The Homecoming Ask

Why I teach my daughter she can just say no

homecoming, minnesota culture, minnesota life, Blend Images

Photo by Dreampictures/Blend Images


Three years ago, on a beautiful fall day during my daughter’s freshman year of high school, I happened upon her in a huddle with a few of her friends, whispering about an incident involving a boy and a girl I shall call Amber and Nate.

“What’s wrong?” I asked.

“Ugh. Nate asked Amber to go to homecoming,” my daughter said. “She saw him coming down the hall and hid underneath a desk. But then after class he found her and asked her and now she has to go with him and she really, really doesn’t want to.”
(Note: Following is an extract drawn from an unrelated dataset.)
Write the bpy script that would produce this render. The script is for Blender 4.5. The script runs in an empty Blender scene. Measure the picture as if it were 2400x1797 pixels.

“Why didn’t she just say no?” I asked.

Because,” she responded, “if she says ‘no,’ none of the other boys will ask her. She’ll get blackballed. They keep a list.”

She said this as if she were complaining about rush hour traffic: a drag, but what can you do? Incredulous, I questioned her friends, who affirmed it happens at their schools too. They looked embarrassed while I ranted: “Why don’t the boys just line the girls up on stage and draw numbers and choose whoever they want? Why ask at all?” My son, then a sophomore, shrugged. “It’s not a big deal,” he said. “How else would the nerdy science guys get dates for the dance?”

“It’s just a dance,” one mom told me. “I want my daughter to be nice. I wouldn’t want her to hurt a boy’s feelings.”

Not me. I would want her to hurt a boy’s feelings. Not maliciously. But if a girl doesn’t want to go out with my son, I want her to politely say no, his feelings be damned. In fact, I hope that by now, at 19, his feelings have been dinged so often he has learned to live with them, to shrug off his bruised ego and disappointments—not to deny a girl’s right to direct her own life. I hope he and all his buddies, good kids who spent their high school years in my basement eating pizza and watching ESPN after hockey and lacrosse games, practiced not just the art of shooting and passing and winning and losing, but of gracefully accepting a “no.”

Unfortunately, statistics suggest otherwise. According to several studies, one out of five women will be sexually assaulted in college. An oft-cited 1987 investigation found that of the young men involved in date rape, 84 percent claimed they did not realize that what they did amounted to rape. Nearly 30 years later, Stanford student Brock Turner was caught trying to have sex with an unconscious 23-year-old woman in January. Sentenced to six months in jail, Turner did not deny the facts at trial. Instead, he asserted—and managed “to convince the world,” as the victim said—that “he had simply been confused.”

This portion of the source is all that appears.